SHORT PROBLEM — Repeat the records in full and exactly, omitting pictures.
==== GIVEN DATA ====
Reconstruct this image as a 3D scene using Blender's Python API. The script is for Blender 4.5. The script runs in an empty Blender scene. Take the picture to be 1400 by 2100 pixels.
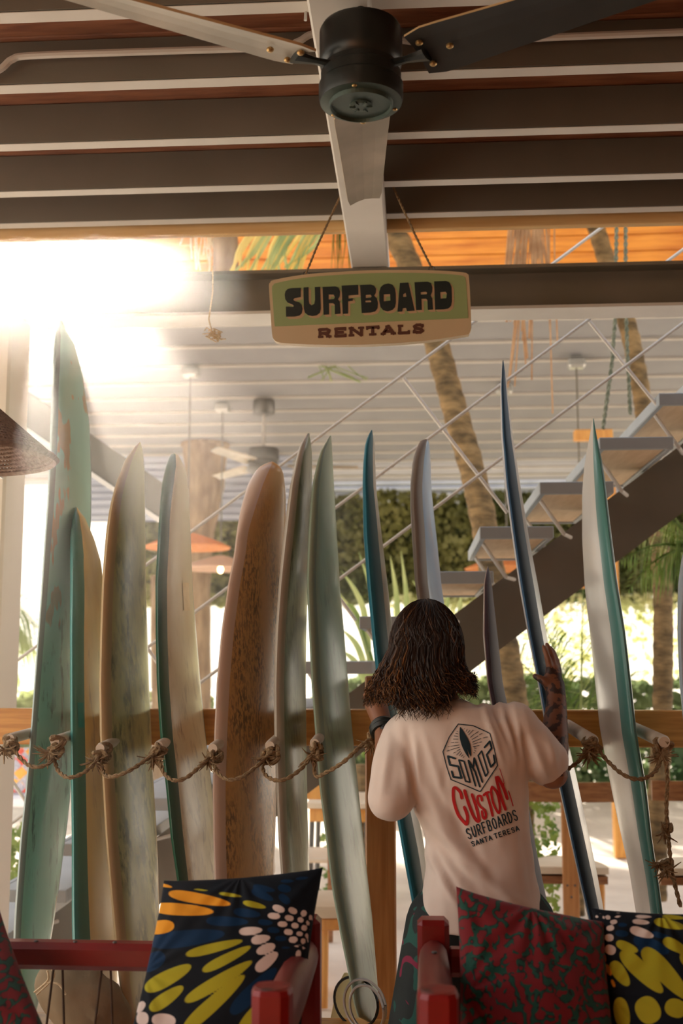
import bpy, bmesh, math, random
from math import sin, cos, pi, radians, sqrt, atan2, tan
from mathutils import Vector, Matrix
from mathutils.bvhtree import BVHTree
from mathutils.geometry import tessellate_polygon
V = Vector
S = bpy.context.scene
# ------------------------------------------------------------------ camera
F, PITCH, YAW, CZ = 2300.0, radians(7.43), radians(3.8), 1.6
cd = bpy.data.cameras.new('camera'); cam = bpy.data.objects.new('camera', cd); S.collection.objects.link(cam)
cam.location = (0, 0, CZ); cam.rotation_euler = (pi/2 + PITCH, 0, YAW)
cd.sensor_fit = 'VERTICAL'; cd.sensor_height = 36; cd.lens = 36*F/2100
cd.clip_end = 200
cd.dof.use_dof = True; cd.dof.focus_distance = 3.05; cd.dof.aperture_fstop = 3.2
S.camera = cam
# ------------------------------------------------------------------ view
S.view_settings.view_transform = 'Standard'; S.view_settings.look = 'None'
S.view_settings.exposure = 0.0; S.view_settings.gamma = 1; S.view_settings.use_curve_mapping = False
S.cycles.max_bounces = 8; S.cycles.diffuse_bounces = 4; S.cycles.glossy_bounces = 3
S.cycles.volume_bounces = 1; S.cycles.sample_clamp_indirect = 6
S.cycles.use_denoising = True
# ------------------------------------------------------------------ world + sun
SKY = 2.1
w = bpy.data.worlds.new('sky'); S.world = w; w.use_nodes = True
nt = w.node_tree; bg = nt.nodes['Background']
tc = nt.nodes.new('ShaderNodeTexCoord'); sp = nt.nodes.new('ShaderNodeSeparateXYZ')
mr = nt.nodes.new('ShaderNodeMapRange'); cr = nt.nodes.new('ShaderNodeValToRGB')
nt.links.new(tc.outputs['Generated'], sp.inputs[0]); nt.links.new(sp.outputs['Z'], mr.inputs['Value'])
mr.inputs['From Min'].default_value = -0.1; mr.inputs['From Max'].default_value = 1
cr.color_ramp.elements[0].color = (1.0, 0.89, 0.70, 1); cr.color_ramp.elements[1].color = (0.55, 0.64, 0.80, 1)
nt.links.new(mr.outputs[0], cr.inputs[0]); nt.links.new(cr.outputs[0], bg.inputs['Color'])
bg.inputs['Strength'].default_value = SKY
SUN_EL, SUN_AZ = radians(20.6), radians(19.5)      # azimuth left of +Y
sd = bpy.data.lights.new('sun', 'SUN'); so = bpy.data.objects.new('sun', sd); S.collection.objects.link(so)
sd.energy = 20.0; sd.angle = radians(1.2); sd.color = (1.0, 0.90, 0.76)
sdir = V((-sin(SUN_AZ)*cos(SUN_EL), cos(SUN_AZ)*cos(SUN_EL), sin(SUN_EL)))
so.rotation_euler = sdir.to_track_quat('Z', 'Y').to_euler(); so.location = (-4, 12, 8)
HAZE, HAZE_G = 0.014, 0.86  # density and forward scatter of the added glare volume

# ------------------------------------------------------------------ placing
_r = V((cos(YAW), sin(YAW), 0)); _h = V((-sin(YAW), cos(YAW), 0)); _z = V((0, 0, 1))
_f = _h*cos(PITCH) + _z*sin(PITCH); _u = -_h*sin(PITCH) + _z*cos(PITCH); CAM = V((0, 0, CZ))
def D(px, py): return _f + _r*((px-700)/F) + _u*((1050-py)/F)
def P(px, py, Y):
    d = D(px, py); return CAM + d*(Y/d.y)
def PZ(px, py, z):
    d = D(px, py); return CAM + d*((z-CZ)/d.z)
def proj(p):
    q = p - CAM; dd = q.dot(_f); return 700 + F*q.dot(_r)/dd, 1050 - F*q.dot(_u)/dd
def lerp(a, b, t): return a + (b-a)*t
def interp(tab, y):
    if y <= tab[0][0]: return tab[0][1]
    for (a, va), (b, vb) in zip(tab, tab[1:]):
        if y <= b: return va + (vb-va)*(y-a)/(b-a)
    return tab[-1][1]
def catmull(pts, n=6, closed=False):
    pts = [V(p) for p in pts]; out = []; N = len(pts)
    rng = range(N if closed else N-1)
    for i in rng:
        if closed: p0, p1, p2, p3 = pts[i-1], pts[i], pts[(i+1) % N], pts[(i+2) % N]
        else: p0, p1, p2, p3 = pts[max(i-1, 0)], pts[i], pts[i+1], pts[min(i+2, N-1)]
        for k in range(n):
            t = k/n
            out.append(0.5*((2*p1) + (p2-p0)*t + (2*p0-5*p1+4*p2-p3)*t*t + (3*p1-p0-3*p2+p3)*t**3))
    if not closed: out.append(pts[-1])
    return out
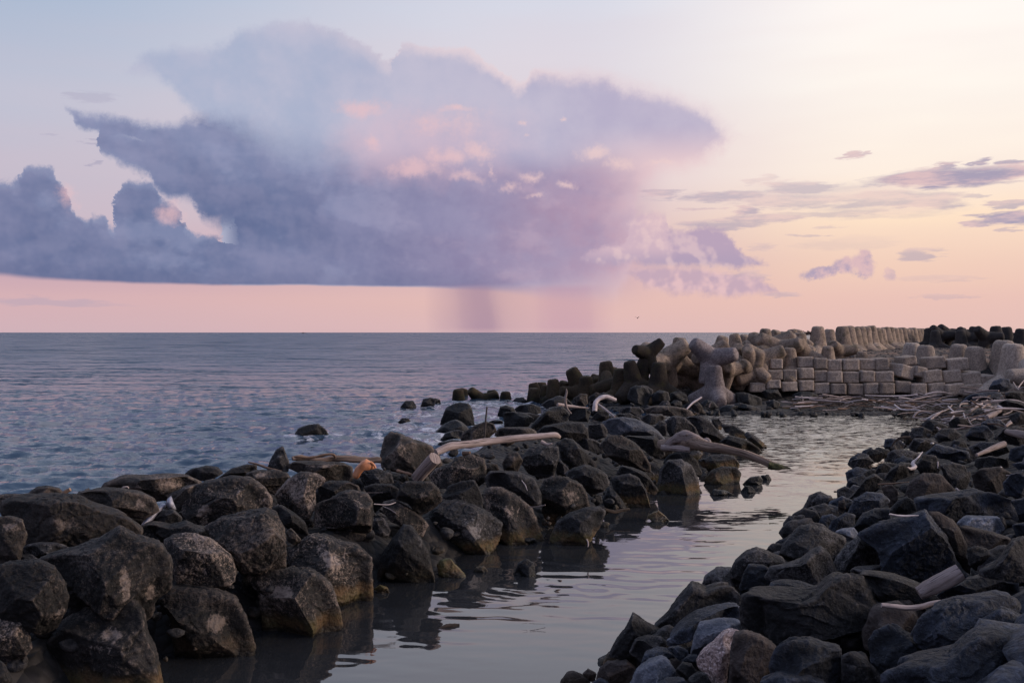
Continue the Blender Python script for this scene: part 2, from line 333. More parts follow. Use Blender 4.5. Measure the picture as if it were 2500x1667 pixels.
====
SOLUTION —
Reconstruct this image as a 3D scene using Blender's Python API. The script is for Blender 4.5. The script runs in an empty Blender scene. Take the picture to be 1400 by 2100 pixels.
import bpy, bmesh, math, random
from math import sin, cos, pi, radians, sqrt, atan2, tan
from mathutils import Vector, Matrix
from mathutils.bvhtree import BVHTree
from mathutils.geometry import tessellate_polygon
V = Vector
S = bpy.context.scene
# ------------------------------------------------------------------ camera
F, PITCH, YAW, CZ = 2300.0, radians(7.43), radians(3.8), 1.6
cd = bpy.data.cameras.new('camera'); cam = bpy.data.objects.new('camera', cd); S.collection.objects.link(cam)
cam.location = (0, 0, CZ); cam.rotation_euler = (pi/2 + PITCH, 0, YAW)
cd.sensor_fit = 'VERTICAL'; cd.sensor_height = 36; cd.lens = 36*F/2100
cd.clip_end = 200
cd.dof.use_dof = True; cd.dof.focus_distance = 3.05; cd.dof.aperture_fstop = 3.2
S.camera = cam
# ------------------------------------------------------------------ view
S.view_settings.view_transform = 'Standard'; S.view_settings.look = 'None'
S.view_settings.exposure = 0.0; S.view_settings.gamma = 1; S.view_settings.use_curve_mapping = False
S.cycles.max_bounces = 8; S.cycles.diffuse_bounces = 4; S.cycles.glossy_bounces = 3
S.cycles.volume_bounces = 1; S.cycles.sample_clamp_indirect = 6
S.cycles.use_denoising = True
# ------------------------------------------------------------------ world + sun
SKY = 2.1
w = bpy.data.worlds.new('sky'); S.world = w; w.use_nodes = True
nt = w.node_tree; bg = nt.nodes['Background']
tc = nt.nodes.new('ShaderNodeTexCoord'); sp = nt.nodes.new('ShaderNodeSeparateXYZ')
mr = nt.nodes.new('ShaderNodeMapRange'); cr = nt.nodes.new('ShaderNodeValToRGB')
nt.links.new(tc.outputs['Generated'], sp.inputs[0]); nt.links.new(sp.outputs['Z'], mr.inputs['Value'])
mr.inputs['From Min'].default_value = -0.1; mr.inputs['From Max'].default_value = 1
cr.color_ramp.elements[0].color = (1.0, 0.89, 0.70, 1); cr.color_ramp.elements[1].color = (0.55, 0.64, 0.80, 1)
nt.links.new(mr.outputs[0], cr.inputs[0]); nt.links.new(cr.outputs[0], bg.inputs['Color'])
bg.inputs['Strength'].default_value = SKY
SUN_EL, SUN_AZ = radians(20.6), radians(19.5)      # azimuth left of +Y
sd = bpy.data.lights.new('sun', 'SUN'); so = bpy.data.objects.new('sun', sd); S.collection.objects.link(so)
sd.energy = 20.0; sd.angle = radians(1.2); sd.color = (1.0, 0.90, 0.76)
sdir = V((-sin(SUN_AZ)*cos(SUN_EL), cos(SUN_AZ)*cos(SUN_EL), sin(SUN_EL)))
so.rotation_euler = sdir.to_track_quat('Z', 'Y').to_euler(); so.location = (-4, 12, 8)
HAZE, HAZE_G = 0.014, 0.86  # density and forward scatter of the added glare volume

# ------------------------------------------------------------------ placing
_r = V((cos(YAW), sin(YAW), 0)); _h = V((-sin(YAW), cos(YAW), 0)); _z = V((0, 0, 1))
_f = _h*cos(PITCH) + _z*sin(PITCH); _u = -_h*sin(PITCH) + _z*cos(PITCH); CAM = V((0, 0, CZ))
def D(px, py): return _f + _r*((px-700)/F) + _u*((1050-py)/F)
def P(px, py, Y):
    d = D(px, py); return CAM + d*(Y/d.y)
def PZ(px, py, z):
    d = D(px, py); return CAM + d*((z-CZ)/d.z)
def proj(p):
    q = p - CAM; dd = q.dot(_f); return 700 + F*q.dot(_r)/dd, 1050 - F*q.dot(_u)/dd
def lerp(a, b, t): return a + (b-a)*t
def interp(tab, y):
    if y <= tab[0][0]: return tab[0][1]
    for (a, va), (b, vb) in zip(tab, tab[1:]):
        if y <= b: return va + (vb-va)*(y-a)/(b-a)
    return tab[-1][1]
def catmull(pts, n=6, closed=False):
    pts = [V(p) for p in pts]; out = []; N = len(pts)
    rng = range(N if closed else N-1)
    for i in rng:
        if closed: p0, p1, p2, p3 = pts[i-1], pts[i], pts[(i+1) % N], pts[(i+2) % N]
        else: p0, p1, p2, p3 = pts[max(i-1, 0)], pts[i], pts[i+1], pts[min(i+2, N-1)]
        for k in range(n):
            t = k/n
            out.append(0.5*((2*p1) + (p2-p0)*t + (2*p0-5*p1+4*p2-p3)*t*t + (3*p1-p0-3*p2+p3)*t**3))
    if not closed: out.append(pts[-1])
    return out
Continue the Blender Python script for this scene: part 2, from line 333. More parts follow. Use Blender 4.5. Measure the picture as if it were 2500x1667 pixels.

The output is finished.